Шопенгауэр рассматривает и другие эстетические категории, методы и стили художественного творчества (например, прелестное, трагическое, идеальное, художественный символ и др.). Примечательно, что он не выделяет прекрасное как центральную категорию эстетики. Но он постоянно вспоминает о красоте природы, в которой всего прекраснее человек, о красоте в поэзии и т.п., он «разводит» красоту и пользу, утверждая во втором томе своего труда, что творение гения, будь это музыка, живопись или поэзия, не рассчитано на пользу. Бесполезность входит в характер творения: это «дворянская грамота… в нем надо видеть цветок или чистый доход бытия… Когда мы наслаждаемся им, сердце наше наполняется радостью, мы поднимаемся из тяжкой атмосферы земных потребностей: прекрасное редко соединяется с полезным» (74. С. 419).

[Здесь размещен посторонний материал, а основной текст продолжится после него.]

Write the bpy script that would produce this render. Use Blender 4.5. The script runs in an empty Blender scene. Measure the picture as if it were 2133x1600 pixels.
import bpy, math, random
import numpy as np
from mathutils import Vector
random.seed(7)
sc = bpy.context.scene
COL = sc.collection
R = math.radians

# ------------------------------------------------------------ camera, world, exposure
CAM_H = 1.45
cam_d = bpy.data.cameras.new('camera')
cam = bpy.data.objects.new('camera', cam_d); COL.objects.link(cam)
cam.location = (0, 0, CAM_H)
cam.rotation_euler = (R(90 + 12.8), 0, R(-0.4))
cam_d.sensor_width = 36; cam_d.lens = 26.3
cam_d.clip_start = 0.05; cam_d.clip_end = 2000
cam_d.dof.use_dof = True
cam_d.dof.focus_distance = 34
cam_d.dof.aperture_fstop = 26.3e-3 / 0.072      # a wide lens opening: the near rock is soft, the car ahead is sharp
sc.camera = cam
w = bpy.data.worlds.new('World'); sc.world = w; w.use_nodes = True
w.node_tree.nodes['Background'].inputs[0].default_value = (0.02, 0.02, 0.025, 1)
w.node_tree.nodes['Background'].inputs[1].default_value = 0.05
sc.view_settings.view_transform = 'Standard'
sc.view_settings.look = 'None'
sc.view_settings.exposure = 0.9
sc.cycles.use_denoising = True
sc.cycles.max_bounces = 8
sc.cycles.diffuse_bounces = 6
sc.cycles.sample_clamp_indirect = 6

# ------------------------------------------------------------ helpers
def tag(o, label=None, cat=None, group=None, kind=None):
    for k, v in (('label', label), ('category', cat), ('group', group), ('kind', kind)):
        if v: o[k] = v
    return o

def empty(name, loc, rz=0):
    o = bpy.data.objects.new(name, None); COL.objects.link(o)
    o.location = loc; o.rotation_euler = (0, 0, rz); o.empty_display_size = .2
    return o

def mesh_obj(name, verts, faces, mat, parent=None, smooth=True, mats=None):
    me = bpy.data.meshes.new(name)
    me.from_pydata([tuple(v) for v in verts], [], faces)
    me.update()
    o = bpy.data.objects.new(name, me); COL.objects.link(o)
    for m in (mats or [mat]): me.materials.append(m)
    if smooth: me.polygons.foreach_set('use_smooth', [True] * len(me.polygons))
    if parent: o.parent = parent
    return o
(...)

Мыслитель затрагивает также проблему безобразного и ложного искусства имитаторов (маньеризма), исходящих в искусстве из понятия. Подражая подлинным произведениям, они, как «растения-паразиты, всасывают свою пищу из чужих произведений, и как полипы, принимают цвет своей пищи» (73. С. 346). Как машины, они дробят и перемешивают вложенное в них, но никогда не в состоянии их переварить, так что всегда можно обнаружить у них чуждые составные части. «Тупая чернь каждой эпохи» создает таким произведениям громкий успех. Гениальные творения признаются поздно и неохотно, но они принадлежат не эпохе, а человечеству: признание потомством, как правило, достигается ценой их непризнания современниками. Чем не характеристика агрессивной саморекламы и дутой славы современного нигилистического постмодернизма?